And more: “The arrest of Saddam Hussein changed the equation in Iraq. Justice was being delivered to a man who defied that gift from the Almighty to the people of Iraq. And justice will be delivered to him in a way that is transparent and for the world to see.”
You know, I may just have figured it out. The Iraqi war crimes tribunal, with its death penalty provisions, was set up as the “bad cop,” to force Saddam to cooperate (i.e., not name every US official who kowtowed to him over the years, starting with Rummy, cough up something vaguely resembling a WMD, and generally play his assigned role in the show trial) with the US, the “good cop.”
The Iraqis really can’t try him. Who would the judges be? Do you have them nameless and wearing hoods as in Peru, or do you name them and watch their families members die one by one?
Good piece on what’s wrong with the proposed Afghan constitution.

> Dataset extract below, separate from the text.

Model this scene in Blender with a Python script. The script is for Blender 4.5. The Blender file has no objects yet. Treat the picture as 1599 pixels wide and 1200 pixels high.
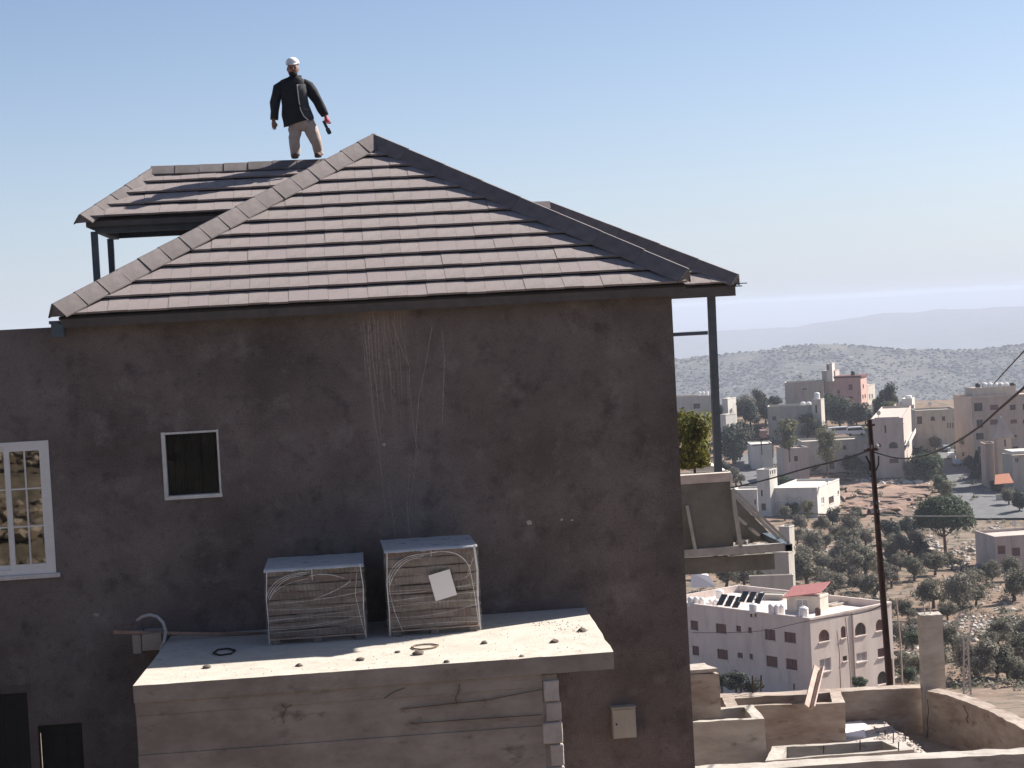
import bpy, bmesh, math, random
from mathutils import Vector, Matrix, noise as mnoise
R = math.radians
random.seed(11)
C = bpy.context.scene.collection
SC = bpy.context.scene

# ------------------------------------------------------------------ camera
FPX, YAW, PITCH, ROLL = 3000.0, R(5.5), R(2.1), 0.0535
Fh = Vector((math.sin(YAW), math.cos(YAW), 0))                 # level forward
R0 = Vector((math.cos(YAW), -math.sin(YAW), 0))                # level right
FW = Vector((math.sin(YAW)*math.cos(PITCH), math.cos(YAW)*math.cos(PITCH), -math.sin(PITCH)))
U0 = R0.cross(FW)
CR = math.cos(ROLL)*R0 - math.sin(ROLL)*U0
CU = math.sin(ROLL)*R0 + math.cos(ROLL)*U0
cam_d = bpy.data.cameras.new('camera')
cam = bpy.data.objects.new('camera', cam_d); C.objects.link(cam)
m3 = Matrix((CR, CU, -FW)).transposed()
cam.matrix_world = m3.to_4x4()
cam_d.sensor_width = 36; cam_d.lens = 36*FPX/1599
cam_d.clip_start = 0.1; cam_d.clip_end = 90000
SC.camera = cam

# ------------------------------------------------------------------ sky, sun, exposure
SUN_AZ, SUN_EL = R(23.7), R(39.3)          # azimuth turned from +x (right of the facade) to +y (behind it)
sv = Vector((math.cos(SUN_EL)*math.cos(SUN_AZ), math.cos(SUN_EL)*math.sin(SUN_AZ), math.sin(SUN_EL)))
W = bpy.data.worlds.new('World'); SC.world = W; W.use_nodes = True
nt = W.node_tree; nt.nodes.clear()
sky = nt.nodes.new('ShaderNodeTexSky'); sky.sky_type = 'NISHITA'; sky.sun_disc = False
sky.sun_elevation = SUN_EL; sky.sun_rotation = math.atan2(sv.x, sv.y)
sky.altitude = 700; sky.air_density = 0.75; sky.dust_density = 1.6; sky.ozone_density = 2.4
bg = nt.nodes.new('ShaderNodeBackground'); bg.inputs[1].default_value = 0.0645
wo = nt.nodes.new('ShaderNodeOutputWorld')
wtc = nt.nodes.new('ShaderNodeTexCoord'); wsep = nt.nodes.new('ShaderNodeSeparateXYZ'); nt.links.new(wtc.outputs['Generated'], wsep.inputs[0])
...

Tomorrow is the centenary of heavier-than-air flight. Whee. George Monbiot pours a fetid pile of airline food over the achievement:
When Wilbur Wright was asked, in 1905, what the purpose of his machine might be, he answered simply: "War." As soon as they were confident that the technology worked, the brothers approached the war offices of several nations, hoping to sell their patent to the highest bidder. The US government bought it for $30,000, and started test bombing in 1910. The aeroplane was conceived, designed, tested, developed and sold, in other words, not as a vehicle for tourism, but as an instrument of destruction.
In November 1911, eight years after the first flight, the Italian army carried out the first bombing raid, on a settlement outside Tripoli. Then as now, aerial bombardment was seen as a means of civilising uncooperative peoples. As Sven Lindqvist records in A History of Bombing, the imperial powers experimented freely with civilisation from the skies. Just as the Holocaust was prefigured by colonial genocide, so the bombing raids which reduced Guernica, Hamburg, Dresden, Tokyo and parts of London to ash had been rehearsed in north Africa and the Middle East.
Canada's Air Transport Security Authority banned fruitcakes in carry-on luggage.